Robot Adaptation Under Operator Cognitive Fatigue Using Reinforcement Learning

This paper presents the development and validation of a robot adaptation model to support human operators in Human-Robot Collaborative tasks when they are cognitively fatigued. A human-centered robot adaptation method for providing appropriate assistance to the operator is developed with a dual objective of task performance optimization and aiding human cognitive fatigue recovery. The problem is formulated as a Markov Decision Process (MDP) and solved using Q-learning. The implementation issues resulting from modeling the MDP and performing Q-learning for cognitive fatigue recovery, methods to mitigate those issues, and implications on the resulting optimal policies are discussed. The proposed approach is evaluated through a user study of sixteen participants performing a robotic surface polishing task under cognitive fatigue conditions.
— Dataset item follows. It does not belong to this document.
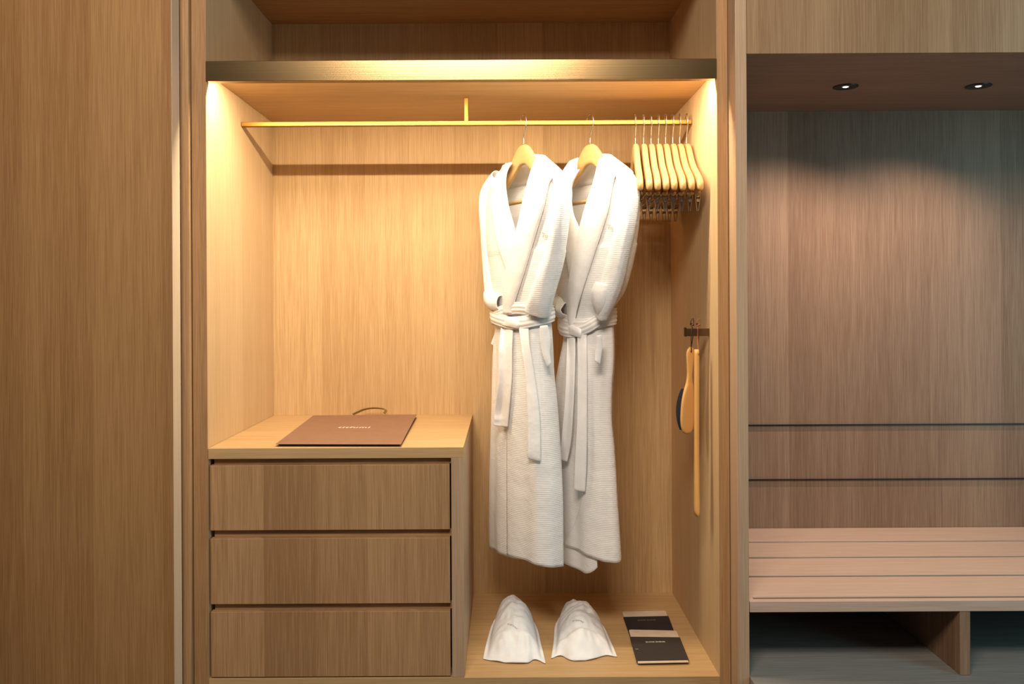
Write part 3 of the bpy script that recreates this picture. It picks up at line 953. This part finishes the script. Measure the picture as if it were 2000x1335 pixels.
g_floor = ZF
t1 = packet('black shoe care packet lying underneath, only its cream top end and dark band showing',
            (1236, 1252), (1322, 1250), (1300, 1191), (1215, 1193), ZF, 0.04, 0.80, NAVY, DIMINK, True)
t2 = packet('charcoal shoe care packet lying on top of the other, printed near its cream end',
            (1246, 1292.5), (1345, 1290.5), (1321, 1230), (1228, 1228), ZF+0.0052, 0.035, 0.76, CHAR, GOLDINK, True)
def print_on(tt, s, px, py, width, m):
    t, fl, fr, br, bl, zt = tt
    o = on_plane(px, py, zt); o.z = zt+0.0003
    d = (fr-fl).normalized()
    lettering('printed_words', s, width/6.3, m, t, o, (d.x, d.y, 0), (bl-fl), 0.0001)
print_on(t1, 'SHOE SHINE', 1263, 1210.5, 0.062, DIMINK)
print_on(t2, 'SHOE SHINE', 1280, 1253, 0.062, GOLDINK)
bm = bmesh.new()  # dark filler that paints the shaded gap under the top sheet
p = on_plane(1241, 1267, t2[5]); box(bm, p.x, p.x+0.008, p.y, p.y+0.0015, t2[5], t2[5]+0.0003)
o = link('small_print', bm, GOLDINK, t2[0]); rel(o, t2[0])

# ------------------------------------------------------------------ paper bag on the chest
pb = thing('paper_bag', 'flat brown paper carrier bag lying on the chest of drawers', 'bag', (-0.44, 2.4, ZC1))
def bag_sheet(zf, zb, th, corners, lift, name, material):
    P = []
    A = [on_plane(c[0], c[1], z) for c, z in zip(corners, (zf, zf, zb, zb))]
    n = 16
    for i in range(n+1):
        v = i/n; row = []
        for j in range(n+1):
            u = j/n
            q = A[0].lerp(A[1], u).lerp(A[3].lerp(A[2], u), v)
            q.z += lift*math.sin(PI*u)*math.sin(PI*v)
            row.append(q)
        P.append(row)
    o = link(name, grid_bm(P), material, pb, smooth=False); rel(o, pb); solid(o, th, 0)
    return A
cor = [(538, 867), (783, 867.5), (814, 809), (612, 811)]
A = bag_sheet(ZC1+0.0066, ZC1+0.0105, 0.0006, cor, 0.0012, 'front_sheet', KRAFT)
P = [[Vector((p.x, p.y, ZC1+0.0009)) for p in (A[0].lerp(A[1], 0.01), A[1])], [Vector((p.x, p.y, ZC1+0.0009)) for p in (A[3], A[2])]]
o = link('back_sheet', grid_bm(P), KRAFT, pb); rel(o, pb); solid(o, 0.0006)
bm = bmesh.new()  # dark filler that paints the shaded gap under the top sheet
ins = [A[0].lerp(A[2], .02), A[1].lerp(A[3], .012), A[2].lerp(A[0], .02), A[3].lerp(A[1], .02)]
lo = [bm.verts.new((p.x, p.y, ZC1+0.0014)) for p in ins]
hi = [bm.verts.new((p.x, p.y, ZC1+z)) for p, z in zip(ins, (.0044, .0044, .0095, .0095))]
bm.faces.new(lo[::-1]); bm.faces.new(hi)
for i in range(4): bm.faces.new((lo[i], lo[(i+1) % 4], hi[(i+1) % 4], hi[i]))
o = link('gusset_shade', bm, KRAFT_SHADE, pb); rel(o, pb)
for k, (dz, dx) in enumerate(((0, 0), (-2.6, 5))):
    pts = [wp(x+dx*0.5, y-dz*0.6, 2.672+0.004*k) for x, y in ((688, 808), (697, 803.5), (710, 798), (724, 795.5), (738, 795.5), (750, 797.5), (752, 801), (749, 806))]
    bm = bmesh.new(); tube(bm, catmull(pts, 30), 0.0021, 8)
    h = link('twine_handle', bm, TWINE, pb, smooth=True); rel(h, pb); h['label'] = 'twisted paper handle'
xd = (A[1]-A[0]).normalized(); yd = (A[3]-A[0]).normalized()
o = on_plane(692, 834.5, ZC1+0.0104); o.z += 0.0004
lettering('printed_name', 'titfumi', 0.0300, BEIGE, pb, o, xd, yd, 0.0001, 1.15)
o = on_plane(695, 840.5, ZC1+0.0099); o.z += 0.0004
lettering('printed_line', 'hotel & residence', 0.006, plain('faint_ink', (0.42, 0.24, 0.16), 0.5), pb, o, xd, yd, 0.0001, 1.2)

# ------------------------------------------------------------------ peg, shoe brush and shoe horn on the right side panel
BD = 2.200
pk = thing('wall_peg', 'short bronze peg bar on the right side panel carrying the brush and shoe horn', 'peg', (XR, BD, -0.09))
z0, z1 = wp(1360, 656, BD).z, wp(1360, 641, BD).z
xl = wp(1340, 648, BD).x
bx('bar', DARKMETAL if False else plain('dark_bronze', (0.17, 0.10, 0.05), 0.35, 0.9), pk, xl, XR-0.0005, BD-0.004, BD+0.004, z0, z1, 0.0006)
bx('end_stop', plain('dark_bronze_end', (0.12, 0.07, 0.035), 0.35, 0.9), pk, xl-0.004, xl, BD-0.007, BD+0.007, z0-0.001, z1+0.003, 0.0006)

def cord(bm, px, top_py, hole, spread=0.004, r=0.0013):
    a = wp(px, 0, BD).x
    zt = z1+0.004; hx, hy, hz = hole
    pts = [(hx, hy, hz), (a-spread, BD-0.0085, z0-0.004), (a-spread*0.7, BD-0.008, z1), (a, BD, zt), (a+spread*0.7, BD+0.0075, z1), (a+spread, BD+0.0075, z0-0.004), (hx, hy+0.012, hz)]
    tube(bm, catmull([Vector(p) for p in pts], 40), r, 7)
    # knot and loose ends above the bar
    zk = zt+0.003
    tube(bm, catmull([Vector((a-.004, BD-.005, zk)), Vector((a+.003, BD-.006, zk+.003)), Vector((a+.004, BD+.001, zk+.001)), Vector((a-.003, BD+.003, zk+.004)), Vector((a-.002, BD-.004, zk+.007))], 18), r*1.2, 7)
    zz = wp(px, top_py, BD).z
    tube(bm, catmull([Vector((a-.002, BD-.004, zk+.006)), Vector((a-.004, BD-.004, (zk+zz)/2)), Vector((a-.0005, BD-.003, zz))], 10), r, 7)
    tube(bm, catmull([Vector((a+.002, BD-.004, zk+.004)), Vector((a+.004, BD-.003, (zk+zz)/2)), Vector((a+.003, BD-.003, zz+.002))], 10), r, 7)

# shoe brush: paddle seen from its back, bristles on the far left side
bz = wp(1345, 678, BD).z
bc = Vector((wp(1351, 700, BD).x, BD+0.012, bz))
sb = thing('shoe_brush', 'wooden paddle shoe brush with black bristles hanging from the peg on a dark cord', 'brush', bc)
prof = [(0, .0035), (.003, .0075), (.010, .0118), (.022, .0130), (.045, .0105), (.075, .0078), (.095, .0105), (.115, .0170), (.140, .0225), (.170, .0250), (.200, .0240), (.220, .0180), (.230, .009), (.232, .003)]
YAW = math.radians(29)
ca, sa = math.cos(YAW), math.sin(YAW)
def brot(x, y, z):
    return Vector((x*ca-y*sa, x*sa+y*ca, z))
bm = bmesh.new(); rings = []
for i in range(49):
    s = .232*i/48
    hw = interp(prof, s)[0]; th = 0.0065 if s > .1 else 0.0055
    if i in (0, 48): th *= 0.4
    lean = -0.010*s/.232
    rings.append([bm.verts.new(brot(hw*math.copysign(abs(math.cos(a))**.8, math.cos(a)), th*math.copysign(abs(math.sin(a))**.7, math.sin(a)), -s)+Vector((lean, 0, 0)))
                  for a in [2*PI*k/20 for k in range(20)]])
for i in range(48):
    for k in range(20): bm.faces.new((rings[i][k], rings[i][(k+1) % 20], rings[i+1][(k+1) % 20], rings[i+1][k]))
bm.faces.new(rings[0]); bm.faces.new(rings[-1][::-1])
link('paddle', bm, W_BR, sb, smooth=True)
bm = bmesh.new(); rings = []
for i in range(17):
    s = .112+.110*i/16
    t = i/16
    hw = 0.0175*math.sin(PI*(0.12+0.76*t))**0.6
    dp = 0.021*math.sin(PI*(0.10+0.8*t))**0.4
    ring = []
    for (x, y) in ((-1, 0), (-1.08, .5), (-1.1, 1), (-.5, 1.03), (0, 1.05), (.5, 1.03), (1.1, 1), (1.08, .5), (1, 0)):
        ring.append(bm.verts.new(brot(x*hw, 0.0055+y*dp, -s)+Vector((-0.010*s/.232, 0, 0))))
    rings.append(ring)
for i in range(16):
    for k in range(9): bm.faces.new((rings[i][k], rings[i][(k+1) % 9], rings[i+1][(k+1) % 9], rings[i+1][k]))
bm.faces.new(rings[0]); bm.faces.new(rings[-1][::-1])
o = link('bristles', bm, BRISTLE, sb); o['label'] = 'black bristles'
bm = bmesh.new(); h = bc+Vector((0.0, -0.0075, -0.013)); cord(bm, 1348, 622, h)
o = link('cord', bm, CORD_D, sb, smooth=True); rel(o, sb)

# shoe horn: long slim wooden stick with a curved blade, seen edge on
hz1, hz0 = wp(1360, 681, BD).z, wp(1360, 1002, BD).z
hc = Vector((wp(1361.0, 800, BD-0.02).x, BD-0.022, hz1))
hn = thing('shoe_horn', 'long slim wooden shoe horn hanging edge on beside the shoe brush', 'shoe horn', hc)
Lh = hz1-hz0
bm = bmesh.new(); rings = []
N_ = 40
for i in range(N_+1):
    t = i/N_
    hx = 0.0060 if t < .93 else 0.0060*(1-((t-.93)/.07)**2*0.45)
    if t < 0.02: hx *= 0.85
    hy = 0.010+0.009*max(0, (t-.55)/.45)
    cx = -0.0025*t if t < .6 else -0.0015-0.002*((t-.6)/.4)
    sg = 0.004*max(0, (t-.6)/.4)
    rings.append([bm.verts.new((cx+hx*math.copysign(abs(math.cos(a))**.6, math.cos(a))*(1-0.25*max(0, t-.6))+sg*math.sin(a)**2, hy*math.copysign(abs(math.sin(a))**.7, math.sin(a)), -Lh*t)) for a in [2*PI*k/16 for k in range(16)]])
for i in range(N_):
    for k in range(16): bm.faces.new((rings[i][k], rings[i][(k+1) % 16], rings[i+1][(k+1) % 16], rings[i+1][k]))
bm.faces.new(rings[0]); bm.faces.new(rings[-1][::-1])
link('horn', bm, W_BR, hn, smooth=True)
bm = bmesh.new(); h = hc+Vector((0.003, -0.0105, -0.014)); cord(bm, 1360, 623, h, 0.0035)
o = link('cord', bm, CORD_B, hn, smooth=True); rel(o, hn)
The MDP model is validated using subjective metrics (fatigue perception surveys) and objective metrics (Heart-Rate Variability (HRV), accuracy in trajectory tracking, and time efficiency of the task). Fatigue perceptions, accuracy, and time efficiency improved during the user-specific optimal adaptation policies. HRV analysis of time-domain features shows an overall improvement in fatigue conditions during the optimal adaptation policies. The results from this approach indicate that such human-centered robot adaptation can lead to efficient human-robot collaborations with robust interactions between robots and humans.